We have adopted exceptions like the spontaneous statement exception probably for no better reason than because they are old and hoary. (This is where one inserts Holmes’s quote about a page of history being worth a volume of logic in the law.) But do these exceptions make sense? They can be difficult for courts to apply consistently, as they are often couched in vague, outdated language and require attempts to divine inner mental and emotional states.

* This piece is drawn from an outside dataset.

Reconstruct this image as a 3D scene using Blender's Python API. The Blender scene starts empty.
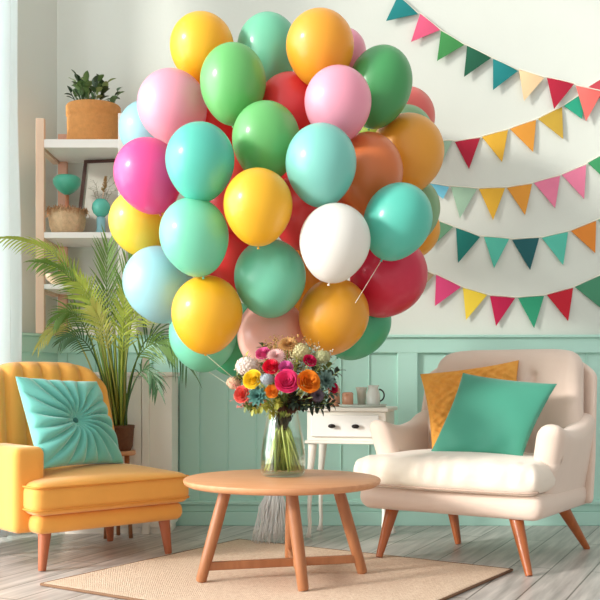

Again, as a state trial court judge in Glendale, I can offer no grand proposal for an overhaul of our current hearsay regime, but it’s worth noting the difficulties produced by the unwieldy apparatus of the Hearsay-Industrial Complex the law has built up over the years. The Lozano decision seems, to this reader, to be an example of a court working hard to synthesize and draw consistent principles from a body of case law built up around a somewhat nebulous legal standard. It’s probably unreasonable to regularly expect consistency and clarity from such a project. Of course, the same could be said about many areas of the law.